Dell does tough: Latitude XFR D630
Dell's latest quarterly financial results beat Wall Street expectations, leading to a brief surge in the share price (the shorts got socked), but expectations were pretty low. Dell's first quarter revenues grew by 9% to $16 billion, while profits just edged ahead by 4% to $784 million. The company said:
Product shipments in the quarter increased 22%, with servers growing three times the industry rate at 21%. Storage revenue increased 15% and enhanced services revenue was up 13%. Notebook unit growth, a Dell strategic priority, rose sharply at 43% and 1.2 times the industry growth rate. Consumer units grew at more than two times the industry rate and the company increased its global share by 1.2 points to 8.8% during the quarter.
Much of the turnaround came from shedding 7,000 staff over the past year, though Dell also "added about 2,700 employees through acquisitions". It also benefited from the weak dollar.
Dell says it did well in India and China, "with revenue increases of 52% and 30%, and unit shipment growth of 68% and 43%".

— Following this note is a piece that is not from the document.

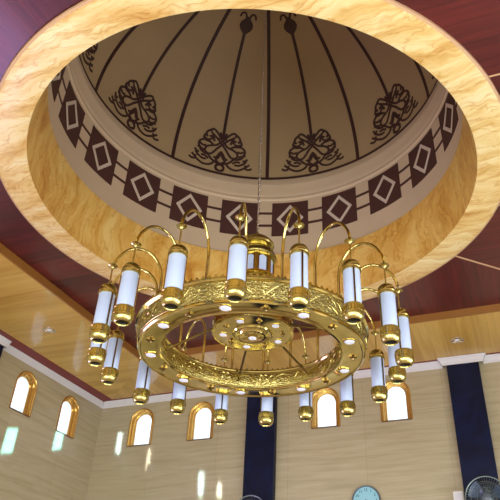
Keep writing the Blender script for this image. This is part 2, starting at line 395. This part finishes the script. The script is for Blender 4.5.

Getting into retail outlets (13,000 now) helped notebook sales. Dell says:
"Notebook units grew 43% year-over-year with revenue growth of 22%. In the quarter, Dell released its first fully ruggedized laptop, the Latitude XFR D630. In Global Consumer, notebook units increased 78% and made up 60% of the product mix."
One assumes that the revenue growth is much lower than the unit growth in notebooks not just because of falling prices, but because retail sales are likely to be less profitable. (There's a dealer margin.)
Still, the company does seem to have turned the corner following Michael Dell's return to the helm on January 31, 2007.
Whether Dell will ever resume its former stunning growth path is another matter. The world has changed since then.